── Dataset content ──

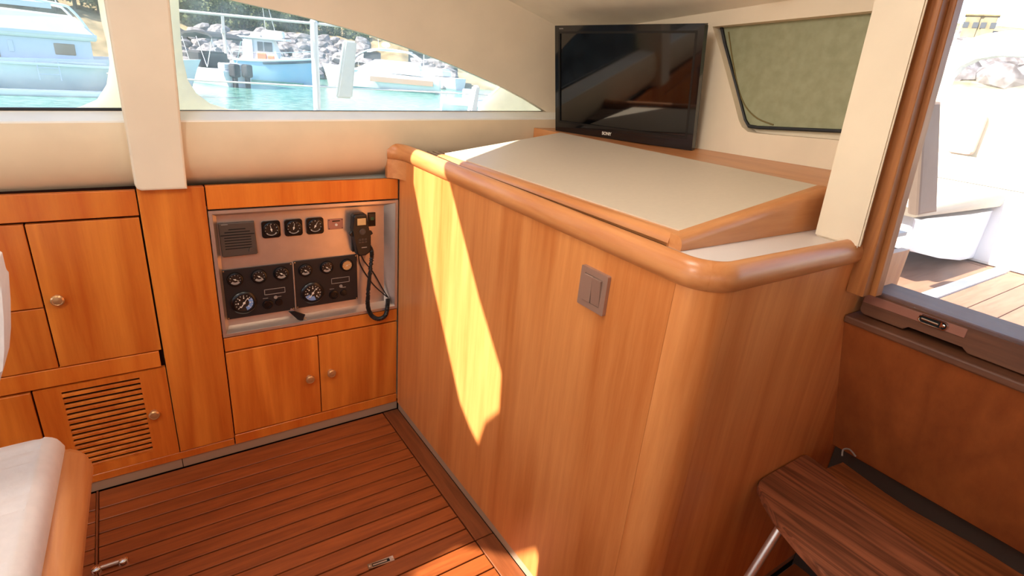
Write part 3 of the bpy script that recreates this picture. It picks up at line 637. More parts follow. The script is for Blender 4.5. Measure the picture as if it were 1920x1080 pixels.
k = B(); box(k, (.835, 1.655, 1.022), (1.00, 1.79, 1.040), .002, 1); obj('vent_body', k, M['bez'], gv)
for i in range(7): k = B(); box(k, (.845 + i * .022, 1.662, 1.040), (.853 + i * .022, 1.782, 1.046)); obj('vent_slat', k, M['toe'], gv)
# chart-table style lid
LD = thing('sloping_lid', 'large sloping lid with cream laminate top and rounded wooden edges on the large cabinet', 'lid', (1.07, 1.1, 1.056))
F1, F2, F3, F4 = Vector((.832, 1.63, 1.060)), Vector((.832, .634, 1.0785)), Vector((1.30, .634, 1.1500)), Vector((1.32, 1.61, 1.1300))
nrm = (F3 - F1).cross(F4 - F2).normalized(); nrm = nrm if nrm.z > 0 else -nrm
def zl(x, y): return F1.z - (nrm.x * (x - F1.x) + nrm.y * (y - F1.y)) / nrm.z
def lq(x, y, dz=0): return Vector((x, y, zl(x, y) + dz))
zb = 1.0555
k = B(); hexa(k, [(.85, 1.628, zb), (.85, .649, zb), (1.312, .649, zb), (1.328, 1.628, zb), lq(.85, 1.628, -.0025), lq(.85, .649, -.0025), lq(1.312, .649, -.0025), lq(1.328, 1.628, -.0025)]); obj('lid_box', k, M['trimx'], LD)
k = B(); hexa(k, [lq(.857, 1.628, -.0025), lq(.857, .656, -.0025), lq(1.312, .656, -.0025), lq(1.328, 1.628, -.0025), lq(.857, 1.628, .0008), lq(.857, .656, .0008), lq(1.312, .656, .0008), lq(1.328, 1.628, .0008)]); obj('laminate_top', k, M['white'], LD)
# front nosing
pf = [(.0, -.030), (-.006, -.026), (-.0075, -.018), (-.006, -.009), (-.001, -.003), (.006, .0), (.016, .0012), (.0262, .0010), (.0262, -.030)]
k = B(); ra = []; rb = []
for u, dz in pf:
    za = max(zl(.832, 1.628) + dz, zb - .002); zb_ = max(zl(.832, .656) + dz, zb - .0)
    ra.append(k.verts.new((.832 + u, 1.628, za))); rb.append(k.verts.new((.832 + u, .656, zb_)))
for i in range(len(ra)): j = (i + 1) % len(ra); k.faces.new((ra[i], rb[i], rb[j], ra[j]))
k.faces.new(ra[::-1]); k.faces.new(rb); obj('front_nosing', k, M['trimwood'], LD, smooth=True)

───

### Exercise objective:
Your task is to repeat the material above exactly, without its pictures.

### Solved problem:
Write part 3 of the bpy script that recreates this picture. It picks up at line 637. More parts follow. The script is for Blender 4.5. Measure the picture as if it were 1920x1080 pixels.
k = B(); box(k, (.835, 1.655, 1.022), (1.00, 1.79, 1.040), .002, 1); obj('vent_body', k, M['bez'], gv)
for i in range(7): k = B(); box(k, (.845 + i * .022, 1.662, 1.040), (.853 + i * .022, 1.782, 1.046)); obj('vent_slat', k, M['toe'], gv)
# chart-table style lid
LD = thing('sloping_lid', 'large sloping lid with cream laminate top and rounded wooden edges on the large cabinet', 'lid', (1.07, 1.1, 1.056))
F1, F2, F3, F4 = Vector((.832, 1.63, 1.060)), Vector((.832, .634, 1.0785)), Vector((1.30, .634, 1.1500)), Vector((1.32, 1.61, 1.1300))
nrm = (F3 - F1).cross(F4 - F2).normalized(); nrm = nrm if nrm.z > 0 else -nrm
def zl(x, y): return F1.z - (nrm.x * (x - F1.x) + nrm.y * (y - F1.y)) / nrm.z
def lq(x, y, dz=0): return Vector((x, y, zl(x, y) + dz))
zb = 1.0555
k = B(); hexa(k, [(.85, 1.628, zb), (.85, .649, zb), (1.312, .649, zb), (1.328, 1.628, zb), lq(.85, 1.628, -.0025), lq(.85, .649, -.0025), lq(1.312, .649, -.0025), lq(1.328, 1.628, -.0025)]); obj('lid_box', k, M['trimx'], LD)
k = B(); hexa(k, [lq(.857, 1.628, -.0025), lq(.857, .656, -.0025), lq(1.312, .656, -.0025), lq(1.328, 1.628, -.0025), lq(.857, 1.628, .0008), lq(.857, .656, .0008), lq(1.312, .656, .0008), lq(1.328, 1.628, .0008)]); obj('laminate_top', k, M['white'], LD)
# front nosing
pf = [(.0, -.030), (-.006, -.026), (-.0075, -.018), (-.006, -.009), (-.001, -.003), (.006, .0), (.016, .0012), (.0262, .0010), (.0262, -.030)]
k = B(); ra = []; rb = []
for u, dz in pf:
    za = max(zl(.832, 1.628) + dz, zb - .002); zb_ = max(zl(.832, .656) + dz, zb - .0)
    ra.append(k.verts.new((.832 + u, 1.628, za))); rb.append(k.verts.new((.832 + u, .656, zb_)))
for i in range(len(ra)): j = (i + 1) % len(ra); k.faces.new((ra[i], rb[i], rb[j], ra[j]))
k.faces.new(ra[::-1]); k.faces.new(rb); obj('front_nosing', k, M['trimwood'], LD, smooth=True)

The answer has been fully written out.